In an anarchy, common law will differ from land to land
No, no ,no. In anarchism there is no geographic area with a certain law...there are contracts (or social contracts if you prefer). You can have one law, and your neighbors on either side can have second law and a third law. In fact, you can sign up for any extreme or the other based on whatever contract you prefer. Polycentric law isn't limited by area...except where they run into states at the edges of a free territory. But in that free territory, there is no land area that have specific laws for all those that enter it. Look up panarchism.
And the word "nation" is dangerous. It implies nationalism...a form of collectivism that always preceeds a state. I'm against nationalism and statism. So the idea an anarchist "nation" will occur bothers me. A free territory will exist, not a nation. But I agree, a shared philosophy must be shared initially (to abolish the state)...but not uniformly, obviously. Only 1/3 of Americans were for secession from England, and they seceded. We need but a large and loud minority to achieve abolition of the state. But once it's abolished, people will naturally take to anarchism (or panarchism) and Voluntaryism. Not many will choose to pay taxes if they don't have to...plus it'd be donation at that point, not tax anyways. After that happens, and the state is understood to be illegal, not many will accept their new entitlement to economic and social liberty being revoked to re-instate the state. It's kind of a self perpetuating social norm. In that way, we'll have our necessary philosophical understanding in society...but with no uniformity in law (social contract for most).
I say "for most" because I'll choose no social contract (private law) beyond harm and fraud. Some will choose much more or much less. Some will choose that they and all their voluntary participant contract-mates will be penalized for using drugs, for instance. Some will choose to make income redistribution a legal requirement under their voluntary social contract. I'll stick to harm and fraud only. Some will choose to have democratic functions, or worse, in their social contracts...I'll have none of that. Some will have leaders, I won't. But, in the end, none of these contracts have anything to do with geography.
So it's as easy to get out of law (social contract) as it is a religious institution or switch cable companies. It's got nothing to do with locality.

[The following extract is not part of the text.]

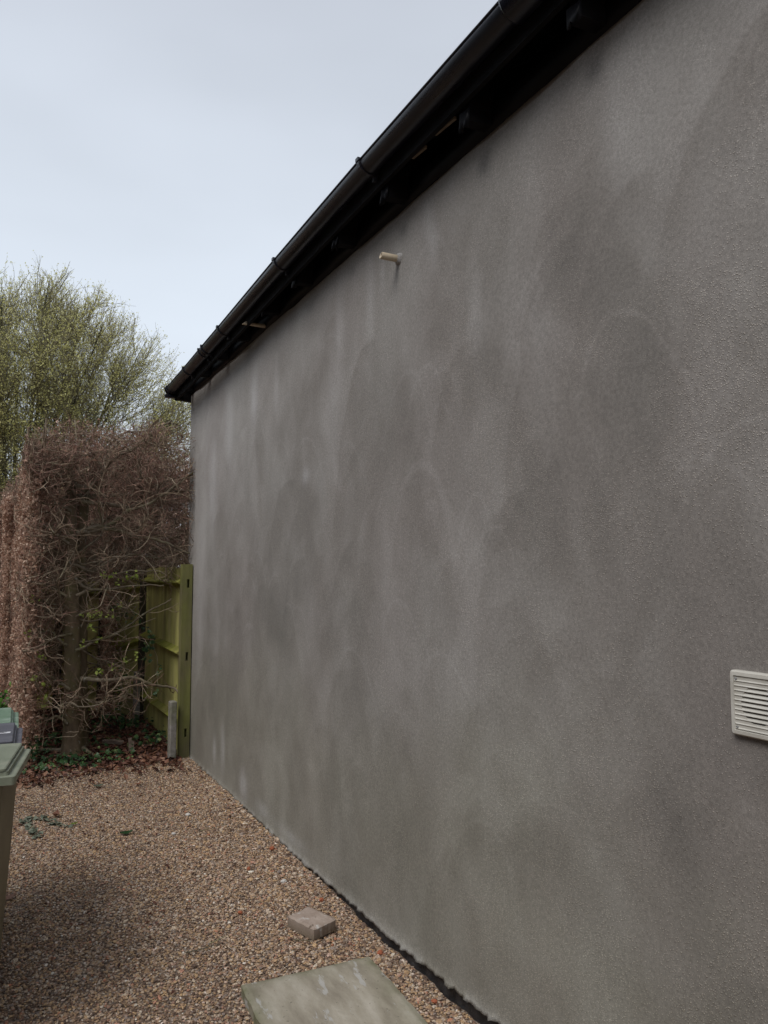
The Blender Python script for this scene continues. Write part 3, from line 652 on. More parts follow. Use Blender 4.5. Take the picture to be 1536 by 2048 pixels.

Watch the videos here, bottom of the page...at least the last 3, and read about panarchism and panarchist synthesis:
http://www.ronpaulforums.com/showthread.php?369158-Deconstructing-the-state&p=4316866#post4316866
What happens if you don't like it? If they are assholes about it, you lose your land, because they say it belongs to them. You're forced to either stay there, or leave and be homeless. For a lot of people this would not be a reasonable choice.
Well here we have a property rights issue, but not like you assert. If you decide to hand over ownership to anyone, you no longer have ownership. When you join a commune and decide "property is theft", you no longer own your home, you "possess" it. You can't reneg on that contract because you no longer like the deal. The collective now owns the property. You can leave anytime you want, with an expensive lesson learned. If you did the same but retained property rights (like a market anarchist community), then you can sell your property or not, whatever, as it is still yours. But you're suggesting this person break their agreement after they have already essentially given away their property to the collective commune...that's not possible. That's like saying you sell me your property, and live there as a renter. But you don't like my rules, and after you spend all the money I gave you to buy the property, now all of a sudden you want to claim it's yours again.
I don't think so.
This doesn't create a state....the land area claim of social contract monopoly (law monopoly in an area) does. The state is defined by monopolies, not reneg ability on deals you've made. If you donate your property to any collective (church, commune, union, etc.) you can't get it back. I'd suggest if you think you need a way out you don't hand over ownership rights. Otherwise we'll have people reclaiming used cars 6 months after the sale is completed.
Monopolies in certain geographic areas, starting with social contract and it's laws, is how a state is initially formed. From there it's police to enforce the laws, fire, money, etc.
Nothing more is needed to prevent a state than abolition and outlawing of such coerced monopolies.